U.S. Department of Energy

    DOE Requests $2.3 Billion for Efficiency, Renewable Energy in FY 2010

    May 13, 2009

    Energy Secretary Steven Chu discusses the DOE budget from a podium with his budget presentation projected on a screen behind him.

    Energy Secretary Steven Chu provided details about the president's fiscal year 2010 budget request for DOE on May 7.
    Credit: DOE

    President Barack Obama unveiled on May 7 a $26.4 billion budget request for DOE for fiscal year (FY) 2010, including $2.3 billion for the DOE Office of Energy Efficiency and Renewable Energy (EERE). The budget aims to substantially expand the use of renewable energy sources while improving energy transmission infrastructure. It also makes significant investments in hybrids and plug-in hybrids, in smart grid technologies, and in scientific research and innovation. The budget request for EERE represents a 6.4% increase above the appropriations for FY 2009, not counting funds provided through the American Recovery and Reinvestment Act.

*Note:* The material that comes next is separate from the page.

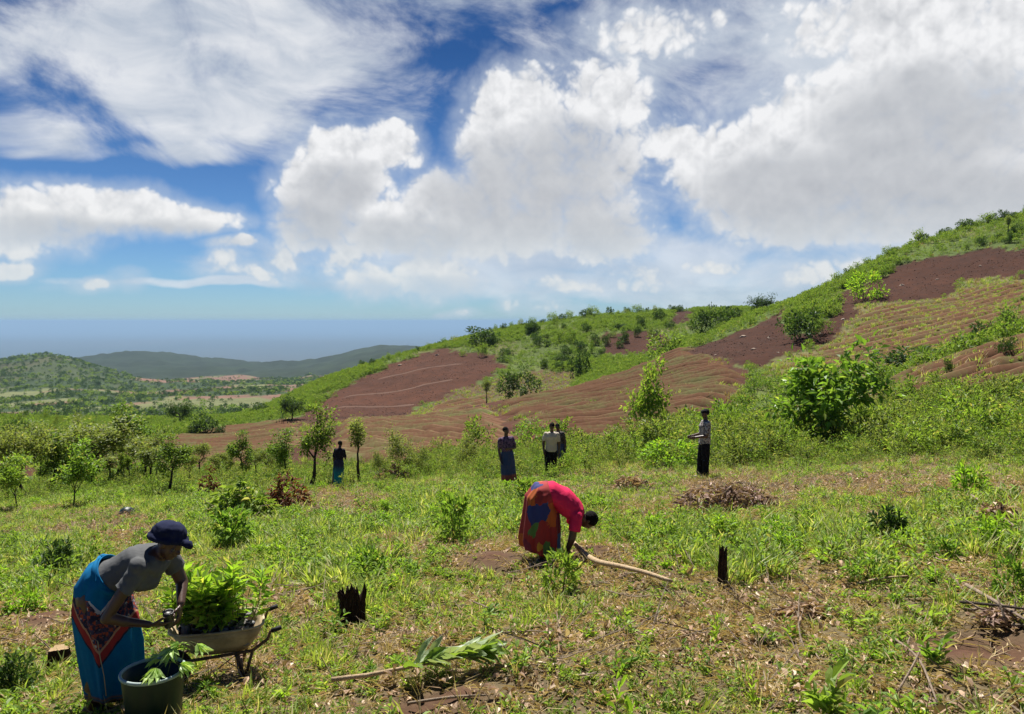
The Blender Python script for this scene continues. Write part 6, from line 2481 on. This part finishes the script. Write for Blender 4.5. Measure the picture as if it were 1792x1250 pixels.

    The president's budget includes significant increases for a number of EERE programs, including an 82.9% increase for solar energy, a 36.4% increase for wind energy, a 22% increase for vehicle technologies, a 69.8% increase for building technologies, and a 46.7% increase for the Federal Energy Management Program. The budget also requests a near doubling in funding for program direction and a more than five-fold increase in funding for program support. The President's budget generally represents a starting point for the Congressional appropriation process. See the DOE press release and text pages 24-31 (PDF pages 30-37) of the DOE Budget Highlights (PDF 1.0 MB) on the DOE budget and performance Web page. Download Adobe Reader.

    The proposed DOE budget also includes $280 million to fund eight multi-disciplinary Energy Innovation Hubs, each of which is focused on a particular energy challenge. The hubs are meant to advance highly promising areas of energy science and technology from their early stages of research to the point that the risk level will be low enough for industry to commercialize the technologies. Two of the eight hubs are included in the EERE budget and will focus on integrating smart materials, designs, and systems into buildings to better conserve energy and on designing and discovering new concepts and materials needed to convert solar energy into electricity. Another two hubs, included in the DOE Office of Science budget, will tackle the challenges of devising advanced methods of energy storage and creating fuels directly from sunlight without the use of plants or microbes. Yet another hub will develop "smart" materials that will allow the electrical grid to adapt and respond to changing conditions, while the remaining three hubs will address challenges related to nuclear energy and carbon capture and storage. See text pages 1-2 and 6-7 (PDF pages 7-8 and 12-13) of the DOE Budget Highlights document.